▶ STATED TASK:
Return, exactly as written, the lines from the one containing "Write a Blender" through the one containing "C = sc.collection", with both ends included.

▶ PROVIDED DATA:

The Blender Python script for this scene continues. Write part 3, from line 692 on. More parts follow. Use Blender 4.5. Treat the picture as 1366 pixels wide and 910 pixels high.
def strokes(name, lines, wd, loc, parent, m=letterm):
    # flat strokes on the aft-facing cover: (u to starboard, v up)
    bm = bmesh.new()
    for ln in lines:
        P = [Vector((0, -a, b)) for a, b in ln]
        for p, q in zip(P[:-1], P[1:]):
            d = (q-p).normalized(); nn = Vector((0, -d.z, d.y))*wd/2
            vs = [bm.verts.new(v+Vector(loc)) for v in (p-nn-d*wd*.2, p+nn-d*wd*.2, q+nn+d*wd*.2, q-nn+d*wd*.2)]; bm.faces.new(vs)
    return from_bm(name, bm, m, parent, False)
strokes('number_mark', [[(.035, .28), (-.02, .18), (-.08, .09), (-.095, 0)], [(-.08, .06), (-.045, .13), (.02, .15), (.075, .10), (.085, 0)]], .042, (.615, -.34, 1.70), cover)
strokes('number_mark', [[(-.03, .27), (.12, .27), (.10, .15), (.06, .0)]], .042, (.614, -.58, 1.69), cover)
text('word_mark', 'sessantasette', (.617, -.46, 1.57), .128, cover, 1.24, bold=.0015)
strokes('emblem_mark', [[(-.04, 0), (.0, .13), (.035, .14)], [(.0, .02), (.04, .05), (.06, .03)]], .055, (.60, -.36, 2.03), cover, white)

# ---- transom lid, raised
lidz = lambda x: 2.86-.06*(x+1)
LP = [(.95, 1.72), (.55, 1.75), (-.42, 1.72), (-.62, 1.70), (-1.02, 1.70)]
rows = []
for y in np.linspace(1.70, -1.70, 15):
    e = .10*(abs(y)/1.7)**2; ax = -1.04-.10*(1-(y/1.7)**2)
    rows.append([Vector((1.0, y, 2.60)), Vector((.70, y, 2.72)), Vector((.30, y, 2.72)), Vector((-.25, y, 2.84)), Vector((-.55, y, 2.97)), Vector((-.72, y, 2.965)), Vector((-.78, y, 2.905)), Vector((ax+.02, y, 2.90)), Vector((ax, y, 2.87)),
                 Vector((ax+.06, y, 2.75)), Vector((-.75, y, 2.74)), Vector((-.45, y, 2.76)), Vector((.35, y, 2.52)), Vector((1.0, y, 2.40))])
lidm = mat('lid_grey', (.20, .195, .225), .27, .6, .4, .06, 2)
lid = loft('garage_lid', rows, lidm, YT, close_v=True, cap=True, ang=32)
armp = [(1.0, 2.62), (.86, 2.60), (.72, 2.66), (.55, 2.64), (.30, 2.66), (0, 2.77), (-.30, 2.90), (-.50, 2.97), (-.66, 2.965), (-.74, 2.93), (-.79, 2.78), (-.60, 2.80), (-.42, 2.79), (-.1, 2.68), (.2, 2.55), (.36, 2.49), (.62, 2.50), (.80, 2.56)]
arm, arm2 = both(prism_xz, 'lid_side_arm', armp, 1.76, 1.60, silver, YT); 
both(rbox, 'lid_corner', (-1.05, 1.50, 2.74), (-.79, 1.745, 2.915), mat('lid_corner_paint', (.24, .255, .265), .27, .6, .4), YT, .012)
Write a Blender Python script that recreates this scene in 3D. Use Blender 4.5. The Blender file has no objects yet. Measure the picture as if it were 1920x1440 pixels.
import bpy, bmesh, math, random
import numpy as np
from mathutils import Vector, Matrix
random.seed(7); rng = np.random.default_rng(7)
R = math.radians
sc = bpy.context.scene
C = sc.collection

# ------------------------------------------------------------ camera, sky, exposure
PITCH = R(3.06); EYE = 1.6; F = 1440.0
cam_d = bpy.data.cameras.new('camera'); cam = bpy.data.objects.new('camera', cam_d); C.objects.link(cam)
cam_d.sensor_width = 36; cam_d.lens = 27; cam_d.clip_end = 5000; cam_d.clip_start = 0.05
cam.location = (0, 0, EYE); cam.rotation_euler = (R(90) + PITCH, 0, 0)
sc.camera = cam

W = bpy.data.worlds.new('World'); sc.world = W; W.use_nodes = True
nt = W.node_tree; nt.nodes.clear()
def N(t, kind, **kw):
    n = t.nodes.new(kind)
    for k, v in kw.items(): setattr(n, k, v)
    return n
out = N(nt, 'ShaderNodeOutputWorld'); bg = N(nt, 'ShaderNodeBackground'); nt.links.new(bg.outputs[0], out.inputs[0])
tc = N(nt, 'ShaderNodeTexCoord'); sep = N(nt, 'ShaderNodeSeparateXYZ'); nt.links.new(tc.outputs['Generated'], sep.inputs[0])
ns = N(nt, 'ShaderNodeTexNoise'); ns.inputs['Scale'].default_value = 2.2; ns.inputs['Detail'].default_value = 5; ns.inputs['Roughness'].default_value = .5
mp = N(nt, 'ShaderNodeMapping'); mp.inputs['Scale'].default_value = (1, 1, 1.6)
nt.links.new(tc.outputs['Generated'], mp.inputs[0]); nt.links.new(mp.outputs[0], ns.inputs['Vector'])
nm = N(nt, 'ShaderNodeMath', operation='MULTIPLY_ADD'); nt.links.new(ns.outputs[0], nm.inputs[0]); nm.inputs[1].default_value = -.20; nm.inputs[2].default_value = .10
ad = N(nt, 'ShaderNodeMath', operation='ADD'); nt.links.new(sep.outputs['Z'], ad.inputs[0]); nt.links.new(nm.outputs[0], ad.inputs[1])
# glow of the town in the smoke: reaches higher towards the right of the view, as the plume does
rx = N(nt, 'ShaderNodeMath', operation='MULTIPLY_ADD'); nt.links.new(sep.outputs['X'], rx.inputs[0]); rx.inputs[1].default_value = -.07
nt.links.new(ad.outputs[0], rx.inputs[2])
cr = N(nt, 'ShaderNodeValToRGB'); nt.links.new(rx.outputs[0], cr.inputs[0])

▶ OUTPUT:
Write a Blender Python script that recreates this scene in 3D. Use Blender 4.5. The Blender file has no objects yet. Measure the picture as if it were 1920x1440 pixels.
import bpy, bmesh, math, random
import numpy as np
from mathutils import Vector, Matrix
random.seed(7); rng = np.random.default_rng(7)
R = math.radians
sc = bpy.context.scene
C = sc.collection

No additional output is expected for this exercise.